Il ne faut pas blesser les croyants dans leur foi, nous dit-on. Certes. On pourrait même en débattre, pour l’édification de chacun et le bien de tous. Mais il faudrait d’abord que certains croyants cessent de blesser, au sens propre du terme, ceux qui n’épousent pas leurs convictions. Répondre à la plume et au crayon par le feu et le sang est loin de créer une situation favorable à l’expression de l’intelligence.
Souvenons-nous de Salman Rushdie, souvenons-nous de Taslima Nasreen. En 1991, le traducteur italien de Rushdie a été poignardé et son traducteur japonais, assassiné. Il n’est pas si éloigné le jour où le cinéaste Théo Van Gogh – d’illustre famille – est mort criblé de balles et de coups de couteau pour un film qui n’était, d’ailleurs, pas exceptionnel. Deux cent vingt morts et plus de mille blessés dans plusieurs Etats de la fédération du Nigeria ont salué l’organisation de la compétition pour le titre de Miss Monde, la patrie de la gagnante de l’année précédente Merci la foule, qui n’avait pourtant pas protesté lorsque la jeune femme avait été élue, en maillot de bain comme toutes ses camarades.
Une fois de plus et sans changement depuis l’aube de l’humanité, la religion sème sous ses pas des cadavres, des cendres, de la souffrance et du chagrin. Le secrétaire général du Hezbollah s’est cru autorisé à dire que "s’il s’était trouvé un musulman pour exécuter la fatwa de l’imam Khomeyni contre le renégat Salman Rushdie, cette racaille qui insulte notre prophète Mahomet au Danemark, en Norvège et en France n’aurait pas osé le faire". Décidément, le mot "racaille" inspire un tas de gens. Les pays de l’Organisation de la conférence islamique et ceux de la Ligue arabe, qui n’ont jamais brillé par leurs initiatives en faveur de la paix, au Proche Orient, par exemple, clament maintenant urbi et orbi qu’il faut des lois internationales qui répriment "toute offense dirigée contre les prophètes et les religions sacrées". Parce qu’il doit sans doute y avoir des religions qui ne sont pas sacrées et dont on peut zigouiller gentiment les adeptes au motif que ce ne sont que des élucubrations de gens sans importance…
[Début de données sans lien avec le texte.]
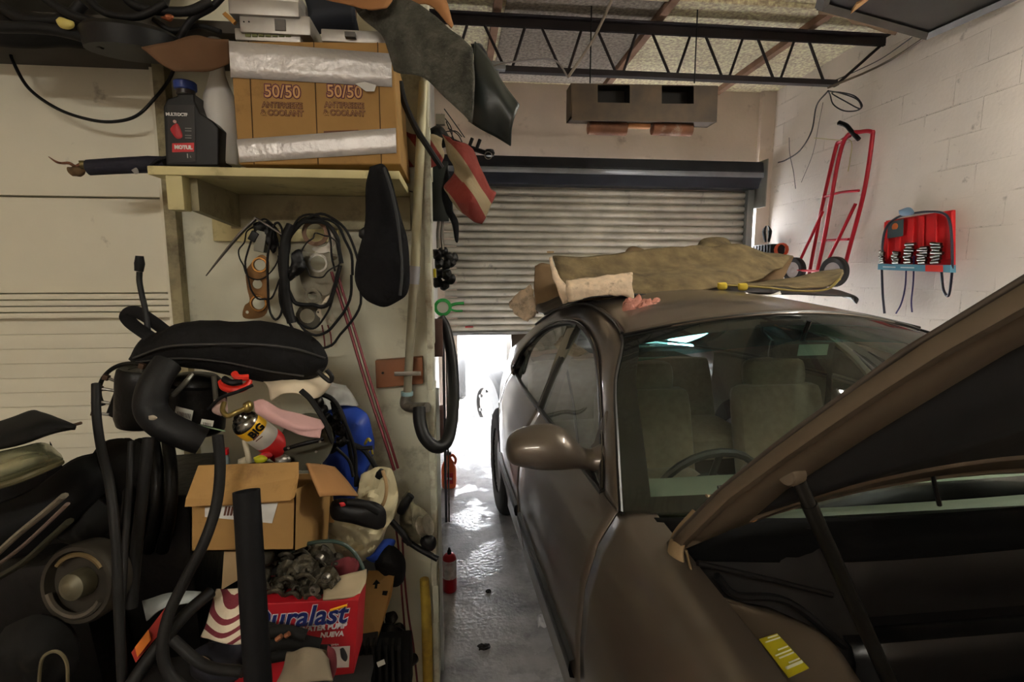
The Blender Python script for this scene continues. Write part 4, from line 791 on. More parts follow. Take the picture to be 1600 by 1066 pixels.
b = MB(); b.box((-1, 16, 1.6), (30, .3, 3.6)); o = b.build('wall_outside', mat('pale_outdoor_wall', (225, 225, 225), .9), smooth=False); o['kind'] = 'structure'
# ---------------------------------------------------------------- left wall: shelf and what is on and under it
def T(name, label, cat, px, py, Y, group=None): return thing(name, label, cat, P(px, py, Y), group)
def puffpx(outline, Y, thick, amp=.0, fs=16, seed=0, rings=8, c=None, back=.6, pw=.5): return MB().puff([P(a, b_, Y) for a, b_ in outline], P(c[0], c[1], Y) if c else None, thick, rings=rings, amp=amp, fs=fs, seed=seed, back=back, pw=pw)
def tp(pts, r, n=8, sm=6, Y=None, **k): return MB().tube([P(q[0], q[1], (q[2] if len(q) > 2 else Y)) for q in pts], r, n, sm, **k)
def bx(px0, py0, px1, py1, Y0, Y1, bev=.002):
    """box whose front face spans the pixel rectangle at depth Y0 and runs back to Y1"""
    a, c = P(px0, py1, Y0), P(px1, py0, Y0); return MB().box(((a.x + c.x) / 2, (Y0 + Y1) / 2, (a.z + c.z) / 2), (c.x - a.x, Y1 - Y0, c.z - a.z), bev=bev)
YS = 1.42
m_cream = mat('cream_painted_wood', (200, 190, 140), .6, var=.12, scale=7, dirt=(90, 72, 48), dirt_amt=.3, dirt_scale=9)
m_creamd = mat('grey_cream_wood', (150, 142, 112), .7, var=.15, scale=7, dirt=(70, 60, 44), dirt_amt=.4, dirt_scale=7)
sh = T('wall_shelf', 'cream painted wooden wall shelf carrying the antifreeze carton', 'shelf', 440, 270, YS)
zs = P(440, 263, YS).z; xa, xb = P(230, 268, YS).x, P(624, 268, YS).x
MB().box(((xa + xb) / 2, (YS + YW) / 2, zs - .011), (xb - xa, YW - YS, .022), bev=.003).build('shelf_board', m_cream, sh)
bx(262, 274, 284, 328, YS + .005, YS + .045, .004).build('front_block', m_cream, sh)
a, c = P(284, 274, YS + .03), P(300, 330, YS + .03)
MB().prism([V(a.x + .01, YS + .045, zs - .022), V(a.x + .01, YW, zs - .022), V(a.x + .01, YW, zs - .125), V(a.x + .01, YS + .045, zs - .105)], (.02, 0, 0)).build('side_bracket', m_creamd, sh)
MB().box(((a.x + xb) / 2, YW - .015, zs - .075), (xb - a.x, .022, .105), bev=.003).build('back_rail', m_creamd, sh)
MB().box(((P(337, 360, YW).x + P(530, 360, YW).x) / 2, YW - .012, P(400, 360, YW).z), (P(530, 360, YW).x - P(337, 360, YW).x, .022, P(400, 342, YW).z - P(400, 378, YW).z), bev=.003).build('hanging_rail', m_cream, sh)
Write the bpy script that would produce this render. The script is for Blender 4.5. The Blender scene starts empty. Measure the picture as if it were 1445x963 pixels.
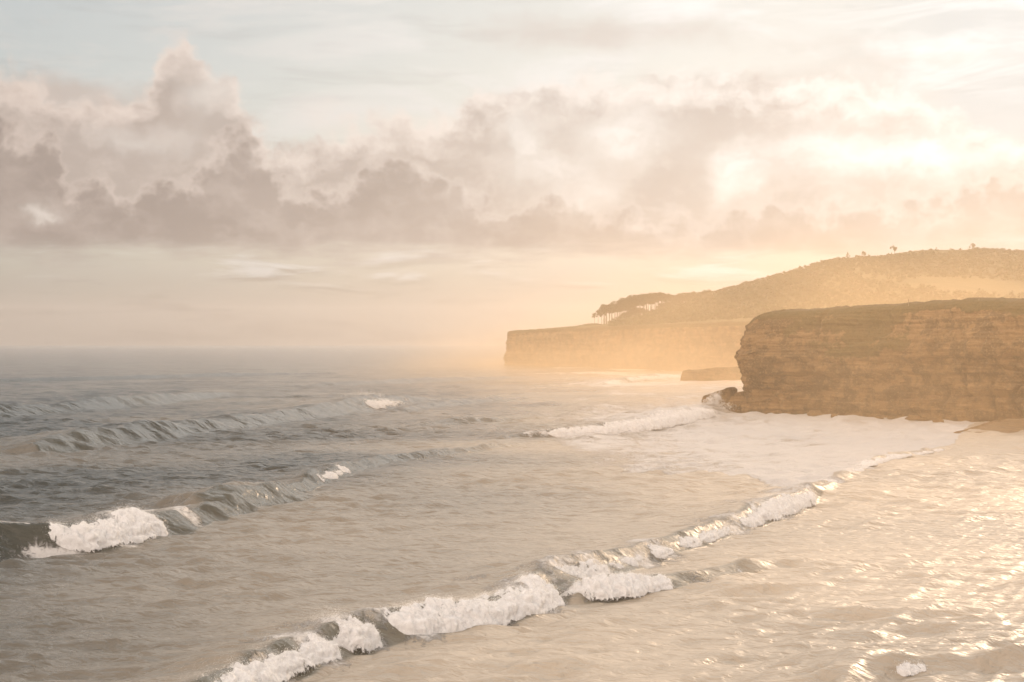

Cette distinction montrent bien qu’en réalité, ils exigent que leur loi coranique, leur charia, soit appliquée sur toute la planète, y compris dans les pays où l’islam n’est pas dominant, au simple motif qu’il y a certainement un musulman qui s’y promènera un jour ou l’autre et risquera d’être froissé par une réflexion dans la rue. Laïcité ? Connais pas.
Hélas, on peut compter sur tous les béni-oui-oui de la planète pour leur emboîter le pas. On en a la preuve avec, entre autres bien sûr, l’Association des chrétiens du Nigeria, les premiers pourtant à avoir hurlé au massacre – ce qui était exact – lors de l’affaire "Miss Monde" de 2002.
Comme l’a dit un éditorialiste ce matin : "Combien de Salman Rushdie, de Taslima Nasreen, de Théo Van Gogh devrons-nous exécuter, combien de musulmans libéraux devrons-nous livrer à leurs bourreaux, combien de femmes devrons-nous lapider, combien de malades devrons-nous laisser sans soins [ parce que Jéhovah n’a jamais été témoin d’une transfusion sanguine ], combien de livres et de journaux devrons-nous brûler pour que la soif de respect des fanatiques religieux soient enfin étanchée ?"
La liberté de pensée, indissociable de la liberté de conscience, donne droit à l’athéisme et au blasphème.
Si une communauté se sent insultée par un propos, un texte ou un dessin, le pays qu’elle habite a des lois destinées à la protéger. En France, on ne peut pas impunément dire n’importe quoi et c’est normal, ma liberté individuelle s’arrête où commence la liberté de l’autre. Aucune loi ne mentionne que l’on a le devoir de brûler les ambassades et d’égorger les citoyens qui ne pensent pas comme vous.